SNK Gals’ Fighters (Switch): COMPLETED!

The Neo Geo Pocket fighting games are such good fun. They might all be the same, more or less, but they’re fun. Even in single player.

I completed this a few years ago, but I recently bought the Neo Geo Pocket collection for the Switch so I’ve been playing the games on there a bit. This is the first one of them I’ve completed, and I did it as Yuri for a change.

Spider-Man: Miles Morales (PS5): COMPLETED!

New Spider-Man, same game. Well, that’s a little unfair. Miles is a bit different to Peter in a few ways. Notably, he has a “venom” power which lets him do smash attacks, and he also has far fewer gadgets, but actually the only bit difference is the plot.

Set soon after Spider-Man, it opens with a fight with Rhino (with the help of Peter), before you take over New York patrols while Peter leaves the country for reasons related to the previous game. Miles’ story involves the personal aftermath of the death of his father, his mum running for office, and the twin reveals about his uncle and his best friend from high school, but the plot of the game is about a company developing a clean near-unlimited power source which isn’t as safe as they say – and Miles needs to stop it going live.

Ultimately, it’s played out in the same way as before, on the same map of Manhattan (albeit now in winter), with similar fighting, challenges, crimes, and so on.

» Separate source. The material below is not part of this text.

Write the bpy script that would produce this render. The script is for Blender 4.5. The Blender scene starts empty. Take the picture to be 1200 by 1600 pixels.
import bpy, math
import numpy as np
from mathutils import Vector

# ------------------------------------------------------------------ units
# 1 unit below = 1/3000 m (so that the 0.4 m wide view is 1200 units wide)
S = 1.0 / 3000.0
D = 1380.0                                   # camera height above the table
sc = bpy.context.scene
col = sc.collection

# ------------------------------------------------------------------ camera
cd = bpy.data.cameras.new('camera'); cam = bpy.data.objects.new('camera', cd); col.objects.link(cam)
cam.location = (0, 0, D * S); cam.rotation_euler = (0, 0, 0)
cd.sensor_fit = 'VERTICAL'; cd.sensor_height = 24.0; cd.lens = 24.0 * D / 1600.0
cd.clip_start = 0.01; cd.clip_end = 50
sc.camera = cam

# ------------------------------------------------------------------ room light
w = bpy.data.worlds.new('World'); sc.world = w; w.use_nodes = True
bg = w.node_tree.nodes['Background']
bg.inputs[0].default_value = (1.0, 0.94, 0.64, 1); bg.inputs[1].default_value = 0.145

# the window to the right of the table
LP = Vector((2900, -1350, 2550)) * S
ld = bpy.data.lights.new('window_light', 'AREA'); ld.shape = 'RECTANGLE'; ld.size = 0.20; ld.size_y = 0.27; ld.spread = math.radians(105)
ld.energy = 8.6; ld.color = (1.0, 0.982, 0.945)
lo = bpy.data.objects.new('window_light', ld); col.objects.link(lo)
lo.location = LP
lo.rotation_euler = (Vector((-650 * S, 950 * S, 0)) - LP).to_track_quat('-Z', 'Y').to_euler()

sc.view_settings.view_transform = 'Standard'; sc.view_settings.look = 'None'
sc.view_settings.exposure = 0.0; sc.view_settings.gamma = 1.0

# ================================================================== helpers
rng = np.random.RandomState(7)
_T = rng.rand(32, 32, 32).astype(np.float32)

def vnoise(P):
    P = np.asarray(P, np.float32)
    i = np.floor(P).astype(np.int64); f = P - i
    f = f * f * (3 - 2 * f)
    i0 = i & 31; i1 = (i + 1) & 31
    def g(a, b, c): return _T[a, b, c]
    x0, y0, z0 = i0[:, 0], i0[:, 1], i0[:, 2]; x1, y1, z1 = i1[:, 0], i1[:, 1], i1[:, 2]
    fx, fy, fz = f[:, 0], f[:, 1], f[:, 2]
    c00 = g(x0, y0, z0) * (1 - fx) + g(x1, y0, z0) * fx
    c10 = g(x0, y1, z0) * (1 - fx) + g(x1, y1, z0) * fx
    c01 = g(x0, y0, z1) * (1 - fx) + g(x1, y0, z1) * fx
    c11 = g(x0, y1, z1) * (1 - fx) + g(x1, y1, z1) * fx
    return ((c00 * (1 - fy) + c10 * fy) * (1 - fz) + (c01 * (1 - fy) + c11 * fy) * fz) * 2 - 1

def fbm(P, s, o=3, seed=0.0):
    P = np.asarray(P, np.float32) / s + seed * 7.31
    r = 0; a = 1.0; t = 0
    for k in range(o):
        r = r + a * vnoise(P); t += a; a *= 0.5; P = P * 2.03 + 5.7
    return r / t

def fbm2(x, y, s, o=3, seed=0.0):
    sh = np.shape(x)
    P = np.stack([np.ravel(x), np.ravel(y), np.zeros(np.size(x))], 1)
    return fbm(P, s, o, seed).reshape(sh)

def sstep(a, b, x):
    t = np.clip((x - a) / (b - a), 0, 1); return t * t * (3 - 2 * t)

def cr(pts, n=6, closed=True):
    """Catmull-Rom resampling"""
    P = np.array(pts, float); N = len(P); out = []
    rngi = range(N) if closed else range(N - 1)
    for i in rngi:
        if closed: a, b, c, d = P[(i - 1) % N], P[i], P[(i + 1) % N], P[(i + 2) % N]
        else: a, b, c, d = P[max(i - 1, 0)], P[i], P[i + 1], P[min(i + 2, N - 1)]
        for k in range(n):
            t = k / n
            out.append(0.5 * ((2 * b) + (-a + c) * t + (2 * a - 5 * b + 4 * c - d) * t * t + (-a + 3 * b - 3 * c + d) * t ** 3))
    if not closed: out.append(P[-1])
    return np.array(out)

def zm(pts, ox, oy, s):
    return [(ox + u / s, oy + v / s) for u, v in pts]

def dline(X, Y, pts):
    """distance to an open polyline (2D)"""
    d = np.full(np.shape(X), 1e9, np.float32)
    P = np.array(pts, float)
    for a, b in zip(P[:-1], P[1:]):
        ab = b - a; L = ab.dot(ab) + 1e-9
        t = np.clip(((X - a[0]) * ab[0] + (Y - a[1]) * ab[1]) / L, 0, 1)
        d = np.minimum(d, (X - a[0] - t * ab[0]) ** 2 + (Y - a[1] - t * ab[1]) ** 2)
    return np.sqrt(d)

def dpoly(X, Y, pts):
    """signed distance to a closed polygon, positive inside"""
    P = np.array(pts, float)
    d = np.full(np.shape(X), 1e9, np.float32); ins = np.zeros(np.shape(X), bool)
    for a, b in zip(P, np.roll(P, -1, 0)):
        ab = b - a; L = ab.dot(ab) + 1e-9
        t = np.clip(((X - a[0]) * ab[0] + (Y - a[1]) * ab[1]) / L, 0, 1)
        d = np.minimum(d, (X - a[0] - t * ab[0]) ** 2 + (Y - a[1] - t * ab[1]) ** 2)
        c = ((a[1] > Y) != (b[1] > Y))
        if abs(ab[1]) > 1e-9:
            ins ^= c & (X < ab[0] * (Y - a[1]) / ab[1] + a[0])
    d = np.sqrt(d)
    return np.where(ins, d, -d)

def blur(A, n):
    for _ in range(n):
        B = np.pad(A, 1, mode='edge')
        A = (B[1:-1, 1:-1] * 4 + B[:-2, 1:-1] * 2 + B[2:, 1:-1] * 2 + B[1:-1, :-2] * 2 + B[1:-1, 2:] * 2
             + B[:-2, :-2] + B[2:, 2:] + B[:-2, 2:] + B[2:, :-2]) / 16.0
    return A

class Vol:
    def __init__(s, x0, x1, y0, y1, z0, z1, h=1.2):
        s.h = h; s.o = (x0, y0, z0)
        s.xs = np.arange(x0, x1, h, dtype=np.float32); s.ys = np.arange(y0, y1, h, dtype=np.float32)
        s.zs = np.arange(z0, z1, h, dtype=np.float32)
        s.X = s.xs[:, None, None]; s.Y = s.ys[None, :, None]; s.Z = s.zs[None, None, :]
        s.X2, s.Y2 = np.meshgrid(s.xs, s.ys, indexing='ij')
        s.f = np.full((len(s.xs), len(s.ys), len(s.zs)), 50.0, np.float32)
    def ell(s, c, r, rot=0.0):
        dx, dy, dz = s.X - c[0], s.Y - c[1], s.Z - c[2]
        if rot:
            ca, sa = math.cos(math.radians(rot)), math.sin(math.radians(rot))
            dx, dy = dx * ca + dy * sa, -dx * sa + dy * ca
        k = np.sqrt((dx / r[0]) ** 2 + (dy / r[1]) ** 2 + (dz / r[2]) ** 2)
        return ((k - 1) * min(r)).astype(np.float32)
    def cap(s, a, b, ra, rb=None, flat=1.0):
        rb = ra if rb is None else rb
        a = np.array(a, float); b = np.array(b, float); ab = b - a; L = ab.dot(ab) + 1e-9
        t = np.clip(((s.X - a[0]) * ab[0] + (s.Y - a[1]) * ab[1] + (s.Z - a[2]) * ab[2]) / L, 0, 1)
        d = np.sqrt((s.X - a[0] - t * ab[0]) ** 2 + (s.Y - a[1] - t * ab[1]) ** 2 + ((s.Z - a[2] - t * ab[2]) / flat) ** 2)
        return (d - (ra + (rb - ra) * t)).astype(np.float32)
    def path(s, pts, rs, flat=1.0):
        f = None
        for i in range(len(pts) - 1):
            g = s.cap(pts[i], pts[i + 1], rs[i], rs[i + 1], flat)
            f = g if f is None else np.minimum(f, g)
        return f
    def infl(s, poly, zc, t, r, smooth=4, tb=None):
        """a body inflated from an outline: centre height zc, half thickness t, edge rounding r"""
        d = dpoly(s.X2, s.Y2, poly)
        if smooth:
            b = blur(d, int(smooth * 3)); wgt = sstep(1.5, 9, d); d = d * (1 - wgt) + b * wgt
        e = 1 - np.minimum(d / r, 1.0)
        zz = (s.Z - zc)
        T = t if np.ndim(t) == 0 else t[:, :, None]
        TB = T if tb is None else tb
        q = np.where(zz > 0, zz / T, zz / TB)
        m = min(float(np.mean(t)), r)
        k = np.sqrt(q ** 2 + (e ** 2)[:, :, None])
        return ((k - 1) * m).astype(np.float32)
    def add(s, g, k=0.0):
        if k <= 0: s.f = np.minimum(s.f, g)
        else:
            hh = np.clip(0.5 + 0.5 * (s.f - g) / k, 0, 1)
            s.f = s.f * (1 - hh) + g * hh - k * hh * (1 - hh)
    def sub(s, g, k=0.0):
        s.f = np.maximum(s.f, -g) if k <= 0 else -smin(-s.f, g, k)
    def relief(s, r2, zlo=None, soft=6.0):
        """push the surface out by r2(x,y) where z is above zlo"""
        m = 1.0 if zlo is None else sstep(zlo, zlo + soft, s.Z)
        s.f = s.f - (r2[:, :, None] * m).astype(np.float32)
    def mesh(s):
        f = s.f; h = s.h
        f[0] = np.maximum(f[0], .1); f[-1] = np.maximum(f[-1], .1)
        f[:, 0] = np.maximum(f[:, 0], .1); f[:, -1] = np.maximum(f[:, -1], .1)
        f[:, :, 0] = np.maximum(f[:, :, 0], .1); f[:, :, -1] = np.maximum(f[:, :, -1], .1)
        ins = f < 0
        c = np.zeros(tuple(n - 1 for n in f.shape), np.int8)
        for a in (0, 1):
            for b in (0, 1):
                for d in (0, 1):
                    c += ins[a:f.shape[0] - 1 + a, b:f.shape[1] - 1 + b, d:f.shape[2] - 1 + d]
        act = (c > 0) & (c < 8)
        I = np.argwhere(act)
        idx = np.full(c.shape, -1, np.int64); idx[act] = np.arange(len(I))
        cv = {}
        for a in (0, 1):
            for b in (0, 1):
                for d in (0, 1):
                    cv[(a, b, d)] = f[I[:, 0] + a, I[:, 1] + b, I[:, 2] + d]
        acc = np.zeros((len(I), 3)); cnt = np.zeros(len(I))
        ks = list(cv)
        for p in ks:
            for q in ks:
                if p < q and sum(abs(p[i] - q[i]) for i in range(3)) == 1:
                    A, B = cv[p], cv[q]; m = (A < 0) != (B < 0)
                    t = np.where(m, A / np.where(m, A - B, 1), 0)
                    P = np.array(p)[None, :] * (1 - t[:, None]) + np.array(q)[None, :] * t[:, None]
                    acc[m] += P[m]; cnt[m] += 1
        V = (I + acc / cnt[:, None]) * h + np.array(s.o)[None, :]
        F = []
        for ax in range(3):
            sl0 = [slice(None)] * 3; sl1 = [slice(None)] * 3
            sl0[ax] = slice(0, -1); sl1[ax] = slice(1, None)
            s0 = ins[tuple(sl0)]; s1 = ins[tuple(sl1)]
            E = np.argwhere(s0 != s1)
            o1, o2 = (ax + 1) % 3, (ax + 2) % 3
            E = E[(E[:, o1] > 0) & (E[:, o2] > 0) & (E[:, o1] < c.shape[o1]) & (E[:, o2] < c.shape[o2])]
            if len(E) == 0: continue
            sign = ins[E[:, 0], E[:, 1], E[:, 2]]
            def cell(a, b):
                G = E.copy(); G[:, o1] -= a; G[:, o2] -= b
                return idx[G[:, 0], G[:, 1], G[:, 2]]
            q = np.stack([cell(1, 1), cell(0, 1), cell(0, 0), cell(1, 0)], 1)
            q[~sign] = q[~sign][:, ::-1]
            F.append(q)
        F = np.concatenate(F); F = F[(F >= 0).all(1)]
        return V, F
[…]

That isn’t really a bad thing, as it’s great, but from the continuation of the last game’s events to the asset reuse and the much, much shorter playtime (it’s about 1/4 the length), it’s very clear that this is intended DLC repackaged as a standalone game. Thankfully, it’s thoroughly enjoyable for the same reasons as before, and Miles Morales has a much more interesting personal story and characterisation that Peter Parker ever did.

And yes, I 100%ed this one too. And now I’m out of Spider-Men to play.